Upper Atbara and Setit dam complex on river Atbara in Sudan. Its construction displaced up to 30,000 people. 

In Sudan, land and water grabs are rampant in Khartoum, River Nile and Northern states where the Nile River passes or has tributaries, according to Stefano Turrini, a scholar involved in the study of land grabs and agricultural development in Sudanese drylands.

Stefano, a PhD candidate in Geography at Padova University in Italy, said land grabbing gained momentum in Sudan in the early 2000s, when the government of the now-ousted President Omar Hassan Ahmad al-Bashir offered “land and water at favorable conditions to the Gulf countries.”

Development of the Setit Dam Complex

A Flourish data visualisation

The Land Matrix database has tracked 762,208 hectares of large-scale land acquisitions in Sudan since 1972, with most deals concluded after year 2000. Most of this land was allocated to 28 transnational deals, with companies from mainly Middle Eastern states – including Qatar, Egypt, Lebanon, Kuwait, Saudi Arabia, the UAE and Syria – acquiring huge swaths of land to produce food crops, alfalfa, and biofuels.

Land Deals in Sudan

A Flourish data visualisation

Investors from countries including Jordan, Turkey, Egypt, the UAE, and Saudi Arabia are also vying for another 3.4 million hectares of land, which are under negotiation. Alfalfa, the most commonly grown crop on the acquired land in Sudan, is exported to Saudi Arabia and the UAE to be used as animal feed.

The rush to acquire land in arid Sudan for irrigation-reliant projects reveals investors’ target for Nile water and not just land. “A great many investments combine the two,” said Tom Lavers, a lecturer in politics and development at the University of Manchester’s Global Development Institute.

Dispossession of land is not only associated with land but with other resources that are available in the land or near it, said Dr. Jeltsje Kemerink-Seyoum, a senior Lecturer in water governance at IHE Delft Institute for Water Education in the Netherlands. “In soil, there is always water available and most of these lands are taken away for agriculture purposes,” she said. 

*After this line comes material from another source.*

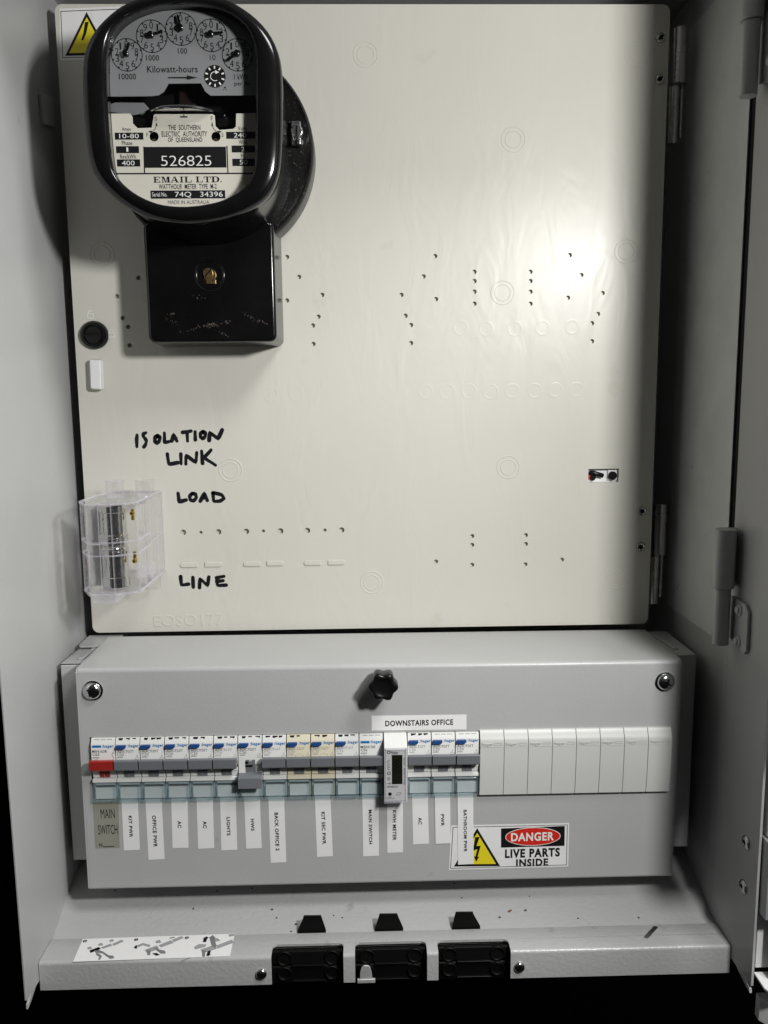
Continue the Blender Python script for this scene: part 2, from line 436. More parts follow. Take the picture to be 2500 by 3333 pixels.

“The biggest agricultural acquisition in Sudan is perhaps that of Moawia Elberier, a multinational conglomerate of 30 companies, which gained an area of up to 480,000 feddans”Stefano Turrini

Before being ousted, President Omar Hassan Ahmad al-Bashir’s government was considering establishing more alfalfa projects.  The increase in land grabbing in Sudan has pushed over the edge local communities that were already facing land scarcity due to desertification even before their lands were converted to large-scale agriculture. Many communities also lost wells and vast tracts of corridors for cattle. Because of this, “tribal conflicts” for control of “land and water resources” are flaring, according to Stefeno. 

As a deliberate government intervention to scale down negative effects of land grabs on local communities, since 2013 the National Investment Authority has been directing private investors to allocate 25 percent of their land acquisitions to the local community. However, some investors reportedly ask for 25 percent more land than they need so that they can acquire the same amount of land after allocating 25 percent to the communities.

The Sudanese parliament has also put a ban on agricultural investment ventures, with members of parliament citing depletion of the country’s underground water resources.